La deuxième conséquence de cette décision est plus étonnante et se résume en deux mots : et après ? Après, il reste bien à veiller à l’application stricte des conséquences de cette nouvelle donne. Aux Etats-Unis, beaucoup plus qu’en France ou en Europe, le mariage est une institution très respectée.
Les Américains se marient beaucoup (et divorcent beaucoup). Un chiffre suffit à résumer cette différence : aux Etats-Unis, un quart des enfants naît hors mariage contre une bonne moitié en France.
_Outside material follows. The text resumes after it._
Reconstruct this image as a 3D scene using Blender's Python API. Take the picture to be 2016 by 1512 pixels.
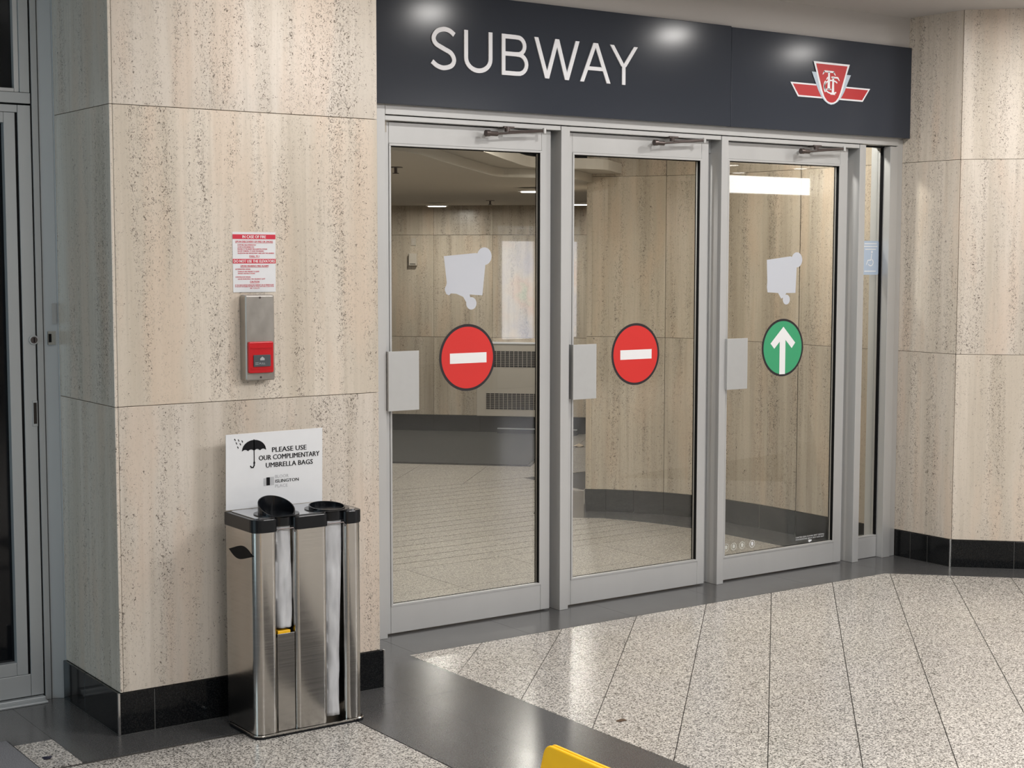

Cet écart s’explique simplement : se marier aux Etats-Unis entraîne une série d’avantages sociaux et fiscaux considérables.
Le risque d’une démobilisation massive
Les groupes de pression gay se préparent donc à défendre les couples homosexuels mariés contre toute discrimination à l’embauche, à la location, à la retraite, etc. C’est un combat noble et utile mais c’est un combat de cabinets juridiques. Difficile de mobiliser sur des conventions collectives ou des baux de location.
Les prochaines Gay Prides risquent donc de perdre leur allant politique. Il reste, bien sûr, le soutien à des minorités sexuelles encore maltraitées, à commencer par les transgenres pour qui presque tout reste à faire. Il reste aussi à exprimer une solidarité forte avec les homosexuels opprimés dans une partie du monde.
Mais le danger de la démobilisation est réel, d’autant qu’une des conséquences inattendues de l’adoption du mariage gay est d’avoir précisé les chiffres. Personne ne savait vraiment quelle était la part des homosexuels dans la population avant la légalisation du mariage gay. Les plus “optimistes” variaient entre 5 et 10 %.
Après dix années de statistiques, les chiffres sont désormais connus. Les mariages gays représentent environ 2 % de l’ensemble des unions célébrées en Espagne, en Belgique ou dans les pays scandinaves. Or il n’y a pas plus ni moins de raisons de se marier lorsqu’on est gay que lorsqu’on est hétéro.
Un poids électoral à mettre dans la balance
Ces chiffres peuvent donc être extrapolés pour l’ensemble de la population. On m’objectera que les gays sont concentrés dans les grandes villes et qu’ils peuvent, du coup, peser sur certaines élections. C’est vrai. Mais cela change-t-il vraiment la donne ?
Les gays sont désormais une minorité visible, comptée et banalisée… comme les autres. Pour continuer à peser, il leur faudra modifier la nature de leur mobilisation. Peut-être en se rapprochant d’autres minorités, pour faire nombre en somme.